Survey finds U.S., European publics underestimate climate crisis

Survey finds U.S., European publics underestimate climate crisis

Low levels of public awareness in the United States and eight European countries with respect to the role of humans in climate change is linked to a lack of urgency about its long-term impacts and the need to take action now, a report from the Open Society Foundations finds.

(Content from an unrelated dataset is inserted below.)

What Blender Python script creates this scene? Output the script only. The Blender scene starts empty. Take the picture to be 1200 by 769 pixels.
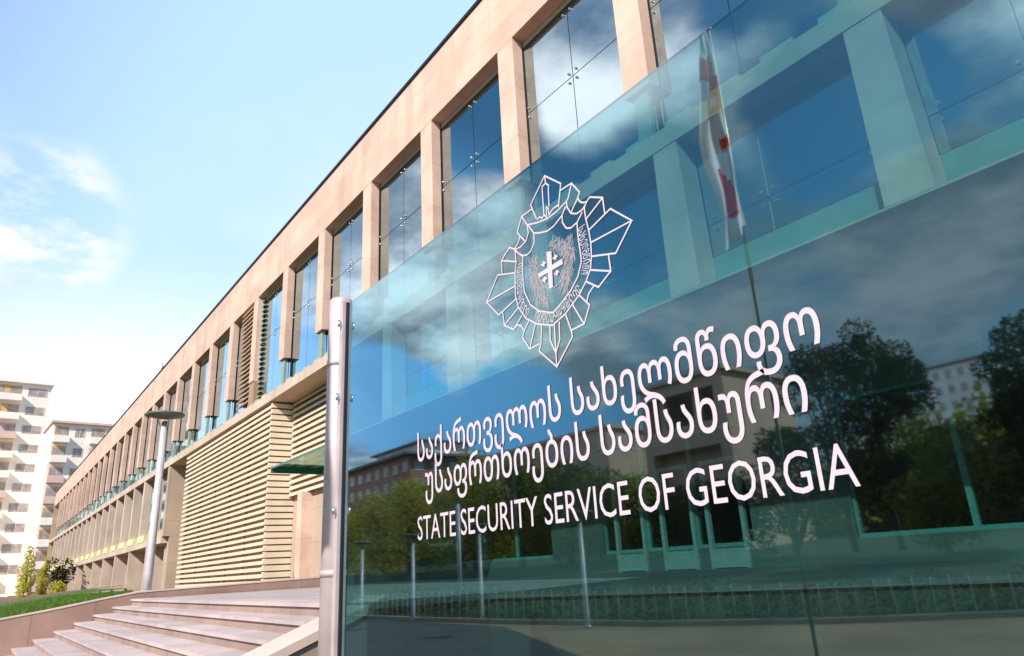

Based on a survey commissioned by the nonpartisan think tank d|part and the Open Society European Policy Institute, the report, From climate change awareness to climate crisis action (52 pages, PDF), found that large majorities of respondents in the Czech Republic (92 percent), France (90 percent), Germany (95 percent), Italy (93 percent), Poland (93 percent), Spain (96 percent), Sweden (84 percent), the United Kingdom (91 percent), and the United States (83 percent) were aware that the climate is "probably" or "definitely" changing. Majorities ranging from 79 percent in the U.S. to 90 percent in Italy also were aware that human activity is an important driver of climate change. At the same time, at least a third of respondents in all nine countries and at least half in the Czech Republic (67 percent), Poland (55 percent), and the U.S. (50 percent) believed that "scientists are roughly equally divided on whether climate change is man-made or not" — despite agreement among 97 percent of climate scientists that human activity is the biggest factor in recent global warming.

The survey also found that only a quarter (23 percent) of French respondents expected the impact of climate change  to be "rather negative," with the percentage in other countries ranging from 49 percent in Poland and 50 percent in the U.S. to 64 percent in Germany, while only a majority of Spanish respondents said they expected climate change to have a negative impact on their own country (55 percent) and families (54 percent) by 2035. While nearly two in five respondents in France, Italy, and Spain and a third of respondents in Germany expected their lives to "be strongly disrupted by climate change in a way that will change it fundamentally" or to "become very hard and a deep struggle to secure even basic needs because of climate change," less than a third of respondents in the Czech Republic, Poland, Sweden, the UK, and the U.S. said the same.

According to the survey, a respondent's awareness of the role of human activity in climate change appears to be an important indicator of his or her sense of urgency and level of personal concern about the impact of climate change and support for climate action. In seven of the nine countries surveyed, respondents who believe that climate change is mostly or entirely caused by humans were twice as likely as those who believe it is caused equally by humans and non-human factors to expect a negative impact on their own lives by 2035. And while majorities in France (60 percent), Germany (64 percent), Italy (73 percent), Poland (64 percent), Spain (80 percent), the UK (58 percent), and the U.S. (57 percent) agreed that "we should do everything we can to stop climate change," those who believe humans are responsible for climate change were significantly more likely to say so and to have personally taken action to slow or mitigate climate change effects. 

"Our research shows that the public, of all ages, in Europe and the United States want to see action in response to climate change," said Jan Eichhorn, research director of d|part and lead author of the study. "People believe primary responsibility is with their state and international organizations such as the EU and are open to supporting more extensive action, but this requires urgent further work from political and civil society actors."